Last week I was talking with my sister about the reboot of my blog. She’s been blogging a long while, as well, primarily about kayaking in Southern Maine. In fact, her blog led to a book deal for a guidebook which will be released in the spring. Anyway! I mentioned to her that I had no big ideas about the purpose or scope of posts and the writing this time around. Right now, my intent with it — and with other things — is to simply open up the doors to see what wants to come in.

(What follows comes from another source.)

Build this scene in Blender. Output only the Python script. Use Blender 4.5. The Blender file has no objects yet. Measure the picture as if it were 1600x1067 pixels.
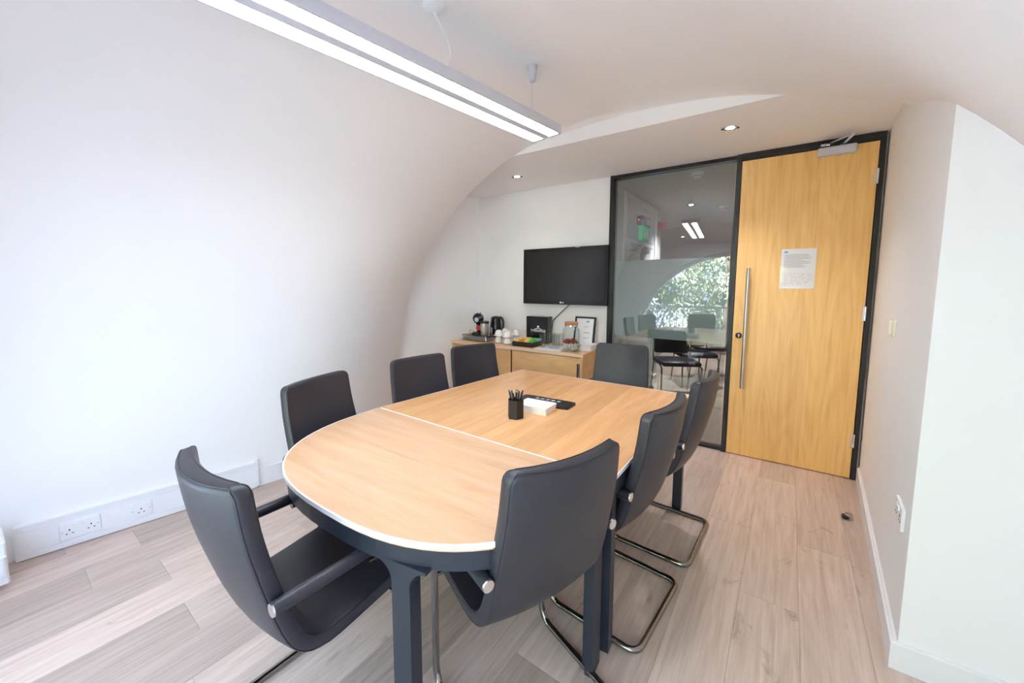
import bpy, math, random
import numpy as np
from mathutils import Vector, Matrix, Euler
random.seed(7)
C = bpy.context.scene.collection
PI = math.pi
sc = bpy.context.scene

# ------------------------------------------------------------------ camera
W_, H_ = 1600.0, 1067.0
F_PX, CX, CY = 600.75, 796.7, 504.7
YAW, PITCH, ROLL = math.radians(34.41), math.radians(5.57), math.radians(0.115)
CAM_H = 1.40
cam = bpy.data.cameras.new('camera')
cam_o = bpy.data.objects.new('camera', cam)
C.objects.link(cam_o)
fw = Vector((-math.sin(YAW)*math.cos(PITCH), math.cos(YAW)*math.cos(PITCH), -math.sin(PITCH)))
rt = Vector((math.cos(YAW), math.sin(YAW), 0))
up = rt.cross(fw)
rt2 = rt*math.cos(ROLL) + up*math.sin(ROLL)
up2 = -rt*math.sin(ROLL) + up*math.cos(ROLL)
cam_o.matrix_world = Matrix(((rt2.x, up2.x, -fw.x, 0), (rt2.y, up2.y, -fw.y, 0), (rt2.z, up2.z, -fw.z, CAM_H), (0, 0, 0, 1)))
cam.sensor_width = 36.0
cam.sensor_fit = 'HORIZONTAL'
cam.lens = 36.0*F_PX/W_
cam.shift_x = (W_/2 - CX)/W_
cam.shift_y = (CY - H_/2)/W_
cam.clip_start = 0.02
sc.camera = cam_o

# ------------------------------------------------------------------ world, sun, exposure
wd = bpy.data.worlds.new('sky')
sc.world = wd
wd.use_nodes = True
nt = wd.node_tree
bg = nt.nodes['Background']
bg.inputs['Color'].default_value = (0.50, 0.68, 1.0, 1)
bg.inputs['Strength'].default_value = 3.0

sun = bpy.data.lights.new('sun', 'SUN')
sun.energy = 68.0
sun.angle = 0.02
sun.color = (0.92, 0.96, 1.04)
sun_o = bpy.data.objects.new('sun', sun)
C.objects.link(sun_o)
sun_o.rotation_euler = Vector((0.25, -0.75, -0.8)).to_track_quat('-Z', 'Y').to_euler()

portal = bpy.data.lights.new('window_portal', 'AREA')   # only tells the sampler where the daylight enters
portal.shape = 'RECTANGLE'
portal.size, portal.size_y = 3.5, 2.0
portal.cycles.is_portal = True
portal_o = bpy.data.objects.new('window_portal', portal)
C.objects.link(portal_o)
portal_o.location = (-0.9, -0.62, 1.1)
portal_o.rotation_euler = (PI/2, 0, 0)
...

I opened my first post in seven months with a hat tip to the creative network I had when I was first introduced to blogging. So I guess part of why I returned was to shout into the canyon again and see who’ll answer this time. My second post was about an open mic I went to Monday where my primary experience was joy — the result of being in the room where we were all happy to share our work. And in a recent scan of Facebook, I saw this Fast Company article by Jeff Goins: “The Three Types of Relationship Every Creative Person Needs.” So maybe this is one of the things that wants to come in: connection.

Jeff opens with some background on Vincent Van Gogh’s relationship with his brother Theo:

“Vincent’s parents, along with just about everyone else in his life, were wondering when he was going to make something of himself. He may have been wondering that, too. And here was Theo, writing back and enclosing some money—bailing him out once again.

“What happened next changed the history of art. The young Van Gogh didn’t quit.”

The article goes on to deliver what the headline promises: three kinds of creative circles — a scene, a network and a community — that he says creative folks need. No matter how you label your support system, I believe in what he has to say. I do think relationships balance out the solitary, internal work we’re called to do.

Many times people in my life have sent (and continue to send) me back to the page when I’ve been stuck or wanted to quit. Earlier this week, during a teary conversation with my boyfriend in which I lamented all the things  — cold temps, short days, old habits, tired battles, new challenges… you may know these kinds of meltdowns! — I announced that poetry was a waste of my time because it wasn’t getting me anywhere (whatever that means). He reminded me that I write because I love it, and that poetry is something I need no matter what comes of it. One recent Sunday afternoon, I ended up sobbing on Jill’s couch about some feedback I’d received on a batch of poems. She put it in perspective and told me it wasn’t an option to let it stop me. I message Sarah and complain I just *can’t* write anymore. She says, “Oh, shut up. Set a timer for 13 minutes, and write to this.” And then she sends me a prompt. There have been times when I wrote just so I’d have something new to read at an open mic, times when a women’s writing circle inspired me, times when MFA deadlines kept me going, times when a Tupelo 30/30 challenge pushed me. You get the idea.

Don’t see what you need? Get out there and start something new. Open the door and see what wants to come in. It’s not just good for the soul, it’s good for the poems. Here’s Jeff:

“Without a community, our best work will stay stuck inside us. We need peer groups and circles of influence to make our work better.”